### Data segment

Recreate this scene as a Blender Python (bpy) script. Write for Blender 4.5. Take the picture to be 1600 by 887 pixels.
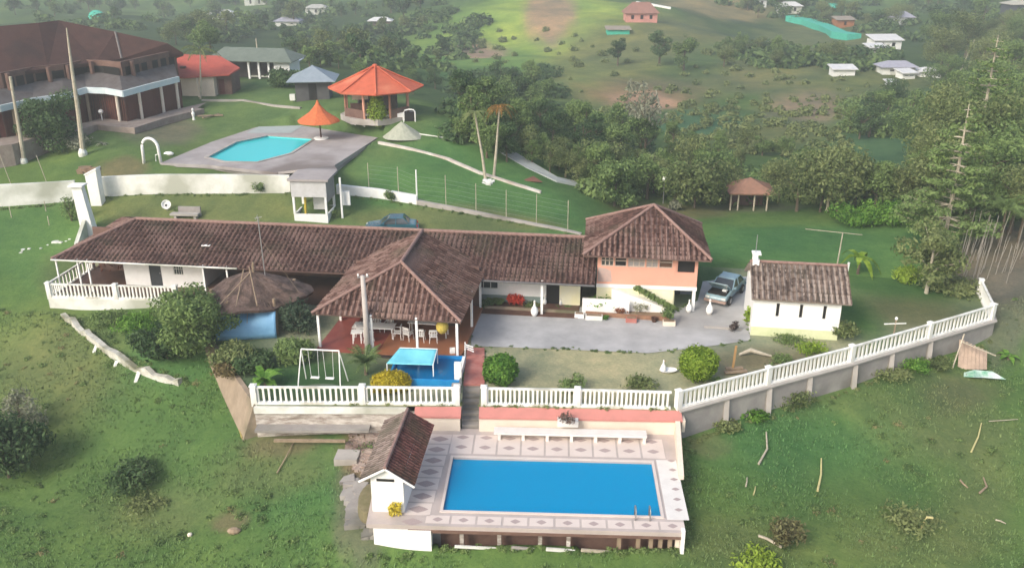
import bpy, bmesh, math, random
import numpy as np
from mathutils import Vector, Matrix
R = math.radians
random.seed(7)
for o in list(bpy.data.objects): bpy.data.objects.remove(o)
S = bpy.context.scene
COL = S.collection

# ------------------------------------------------------------------ camera, sky, sun, exposure
PITCH, FPX, HC = R(21.9), 1400.0, 24.0
cam = bpy.data.cameras.new('camera'); camo = bpy.data.objects.new('camera', cam); COL.objects.link(camo)
camo.location = (0, 0, HC); camo.rotation_euler = (R(90) - PITCH, 0, 0)
cam.sensor_width = 36; cam.lens = 36 * FPX / 1600; cam.clip_end = 4000; cam.clip_start = .5
S.camera = camo
SUN_EL, SUN_AZ = R(36), R(-138)          # azimuth of the sun measured from +y towards +x
w = bpy.data.worlds.new('World'); S.world = w; w.use_nodes = True
nt = w.node_tree; nt.nodes.clear()
sk = nt.nodes.new('ShaderNodeTexSky'); sk.sky_type = 'NISHITA'; sk.sun_disc = False
sk.sun_elevation = SUN_EL; sk.sun_rotation = SUN_AZ; sk.air_density = 1.0; sk.dust_density = 4.0; sk.ozone_density = 1.0
bg = nt.nodes.new('ShaderNodeBackground'); bg.inputs[1].default_value = .15
ow = nt.nodes.new('ShaderNodeOutputWorld')
nt.links.new(sk.outputs[0], bg.inputs[0]); nt.links.new(bg.outputs[0], ow.inputs[0])
sl = bpy.data.lights.new('sun', 'SUN'); sl.energy = 1.5; sl.angle = R(22); sl.color = (1, .95, .87)
so = bpy.data.objects.new('sun', sl); COL.objects.link(so)
sd = Vector((math.sin(SUN_AZ) * math.cos(SUN_EL), math.cos(SUN_AZ) * math.cos(SUN_EL), math.sin(SUN_EL)))
so.rotation_euler = sd.to_track_quat('Z', 'Y').to_euler(); so.location = (0, 0, 60)
S.view_settings.view_transform = 'Standard'; S.view_settings.look = 'None'
S.view_settings.exposure = .75; S.view_settings.gamma = 1

# ------------------------------------------------------------------ pixel -> world
def ray(u, v):
    dx = (u - 800) / FPX; dy = (v - 443.5) / FPX
    return Vector((dx, math.cos(PITCH) - dy * math.sin(PITCH), -math.sin(PITCH) - dy * math.cos(PITCH)))
def at(u, v, z=0.0):
    d = ray(u, v); t = (z - HC) / d.z
    return Vector((d.x * t, d.y * t, z))
def aty(u, v, y):
    d = ray(u, v); t = y / d.y
    return Vector((d.x * t, y, HC + d.z * t))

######

Aim of the task
Please write out all of the material above without changing a word, and omit any pictures.

Full output
Recreate this scene as a Blender Python (bpy) script. Write for Blender 4.5. Take the picture to be 1600 by 887 pixels.
import bpy, bmesh, math, random
import numpy as np
from mathutils import Vector, Matrix
R = math.radians
random.seed(7)
for o in list(bpy.data.objects): bpy.data.objects.remove(o)
S = bpy.context.scene
COL = S.collection

# ------------------------------------------------------------------ camera, sky, sun, exposure
PITCH, FPX, HC = R(21.9), 1400.0, 24.0
cam = bpy.data.cameras.new('camera'); camo = bpy.data.objects.new('camera', cam); COL.objects.link(camo)
camo.location = (0, 0, HC); camo.rotation_euler = (R(90) - PITCH, 0, 0)
cam.sensor_width = 36; cam.lens = 36 * FPX / 1600; cam.clip_end = 4000; cam.clip_start = .5
S.camera = camo
SUN_EL, SUN_AZ = R(36), R(-138)          # azimuth of the sun measured from +y towards +x
w = bpy.data.worlds.new('World'); S.world = w; w.use_nodes = True
nt = w.node_tree; nt.nodes.clear()
sk = nt.nodes.new('ShaderNodeTexSky'); sk.sky_type = 'NISHITA'; sk.sun_disc = False
sk.sun_elevation = SUN_EL; sk.sun_rotation = SUN_AZ; sk.air_density = 1.0; sk.dust_density = 4.0; sk.ozone_density = 1.0
bg = nt.nodes.new('ShaderNodeBackground'); bg.inputs[1].default_value = .15
ow = nt.nodes.new('ShaderNodeOutputWorld')
nt.links.new(sk.outputs[0], bg.inputs[0]); nt.links.new(bg.outputs[0], ow.inputs[0])
sl = bpy.data.lights.new('sun', 'SUN'); sl.energy = 1.5; sl.angle = R(22); sl.color = (1, .95, .87)
so = bpy.data.objects.new('sun', sl); COL.objects.link(so)
sd = Vector((math.sin(SUN_AZ) * math.cos(SUN_EL), math.cos(SUN_AZ) * math.cos(SUN_EL), math.sin(SUN_EL)))
so.rotation_euler = sd.to_track_quat('Z', 'Y').to_euler(); so.location = (0, 0, 60)
S.view_settings.view_transform = 'Standard'; S.view_settings.look = 'None'
S.view_settings.exposure = .75; S.view_settings.gamma = 1

# ------------------------------------------------------------------ pixel -> world
def ray(u, v):
    dx = (u - 800) / FPX; dy = (v - 443.5) / FPX
    return Vector((dx, math.cos(PITCH) - dy * math.sin(PITCH), -math.sin(PITCH) - dy * math.cos(PITCH)))
def at(u, v, z=0.0):
    d = ray(u, v); t = (z - HC) / d.z
    return Vector((d.x * t, d.y * t, z))
def aty(u, v, y):
    d = ray(u, v); t = y / d.y
    return Vector((d.x * t, y, HC + d.z * t))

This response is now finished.